In radio and television, broadcast delay refers to the practice of intentionally delaying broadcast of live material. A short delay is often used to prevent profanity, bloopers, violence, or other undesirable material from making it to air, including more mundane problems such as technical malfunctions or coughing. In this instance, it is often referred to as a seven-second delay or profanity delay.

The best reference in the above article is this one.

These days the broadcasts can be seamless although when reporters are coming out of places like Libya etc. and they are using Skype or other internet video technology you will notice there is still a lag.

Answer 2

Some transmissions are routed via satellite: so there's a bigger end-to-end delay, due to the longer distance, due to targeting satellites which are in distant, geosynchronous orbits (instead of going the shortest route).

To get to geosynchronous orbit and back is necessarily a round trip of 100,000 km, or about 0.3 seconds (due to the speed of light).

I experienced such a round-trip delay myself, when I phoned Australia from England in the 1980s: before transcontinental, undersea cables (which route signals over much shorter distances than sending them into orbit and back) became more common.

Also, general-purpose IP networks (i.e. simple packet switched versus circuit switched networks) adds extra delay to real-time signals: because they're 'bursty', it's not enough for the signal to have enough bandwidth 'on average' ... you want the signal to get through all the time, and so they'll be using a jitter buffer somewhere, which adds an extra delay.

That's not to say that there isn't also some extra seconds for editorial/censorship purposes. But the best case for a conversation that's routed entirely via geosynchronous satellite is a (noticeable) delay of more than half a second (4 legs: the outgoing question beams up and then down, and then the interviewee's reply also beams up and then down).

Answer 3

Oftentimes the interviews are done over satellite uplinks. Normally, with geosynchronous satellites, so there is a bit of a delay due to the fact that the speed of light is annoyingly slow.

Answer 4

I worked on VoIP telephones systems, so apologies for limited references - this is from my working knowledge.

There are several sources of delay, and the human ear can start detecting it at very small values. (I saw a reference about 7-8 years ago that 20-30 milliseconds delay was enough to be noticeably annoying, although the delays on tools like Skype and mobile phones is typically much greater. Other people seem to have far more tolerance for this than me!) You will probably find that the delays that you find so annoying are generally only several hundred milliseconds - enough to disrupt conversation, as turn-taking cues are missing.

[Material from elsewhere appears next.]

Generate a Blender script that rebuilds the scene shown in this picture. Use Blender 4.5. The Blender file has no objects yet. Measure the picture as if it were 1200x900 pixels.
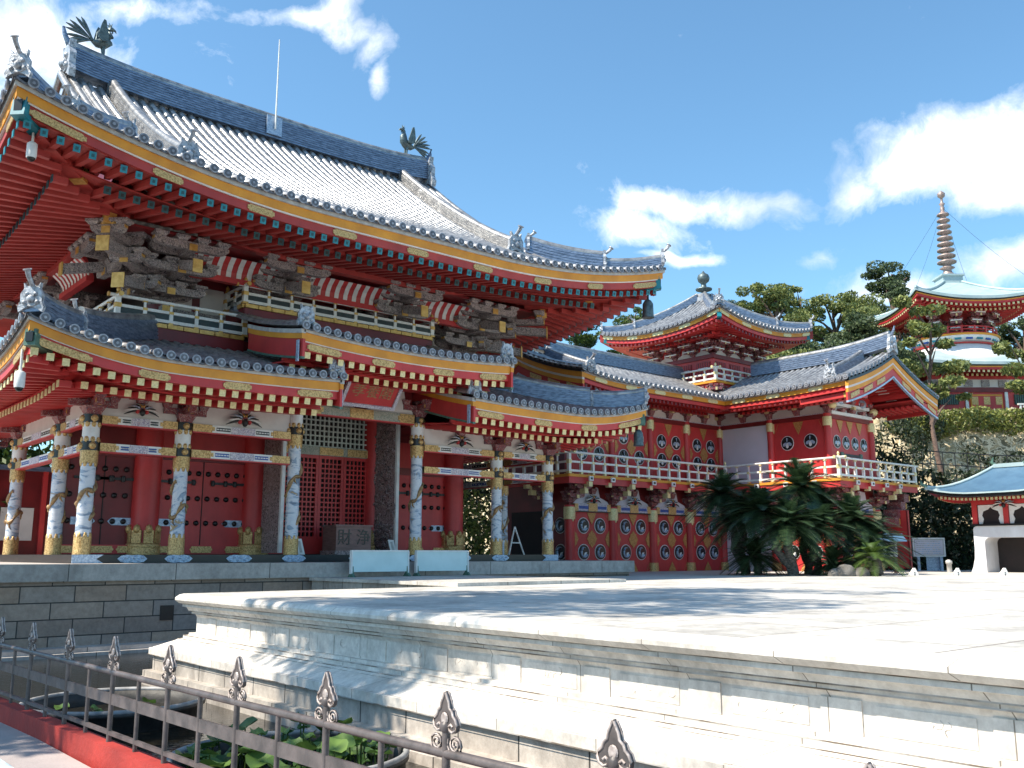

Sources for the delay include:

• Frame size: When your voice is sent over the Internet or your work network, it is broken up into "frames" of varying length, depending on the codec. 10ms is typical (e.g. G.729) but for lower-bandwidth applications frames may be 30ms. (e.g. G.723.1) The first part of the frame is not sent until the last part of the frame is recorded, so there is up to 30ms delay already. Your old-fashioned land-line didn't have this problem - it would be transmitting immediately.

• Speed-Of-Light Delay: As you point out, it can take a couple of hundred milliseconds for the signal to travel half-way around the world - more as it doesn't follow the shortest (Great Circle) distance. Others have pointed out that going via a geo-stationary satellite adds a huge additional delay - one that is normally avoided if possible. (I was told once that, back when satellites were more commonly used that, wherever possible, the satellite would only be used for one direction, and under-sea cables for the other, to reduce round-trip delays.)

• Congestion: If packets are sent over an internet connection there may be points at which they contend for bandwidth with other packets, adding delay. Even if there are no other packets to content with, each router along the way adds some processing delay.

• Jitter Buffer: Packets sent over the Internet are not guaranteed to all arrive in a set time. Some may be a few milliseconds faster or slower than others. In extreme cases, they can even be overtaken. This variance in delay is known as jitter. Any jitter in the actual playing of the sound causes the human ear to have trouble making out the words. So the receiver has to queue up the packets for a short period, to line them up evenly for smooth playing. (The jitter buffer turns jitter into delay, which is a compromise solution.) This jitter buffer size varies on the quality of the connection, but can easily add 60 ms to the delay.

• Algorithmic Delay: It takes time to process the compression - it is very CPU intensive, especially with transcoding, where it is necessary to convert from one compression format to another). Also, some compression techniques require "lookahead", which for G.723 adds an additional 7.5 ms delay. (Ref)

• If you are using a general-purpose operating system (e.g. a Windows laptop) that isn't made for real-time audio systems, you can expect to add some additional delays in the OS's and sound-card's responsiveness; these aren't the typical operations the OS is optimised to handle. They are tuned to run some longer jobs faster, not to handle very small jobs responsively.

Remember, when you see a person hesitating to respond, you are seeing the round-trip delay - therefore you need to double the total delays mentioned here.

Note: Any delays for beeping out obscenities and the like will occur after the conversation is recorded. That is, you will hear the broadcast a few seconds later, but they won't interfere with the conversation being held between the interviewer and interviewee. Adding a 5-7 second delay at that point would make the conversation untenable.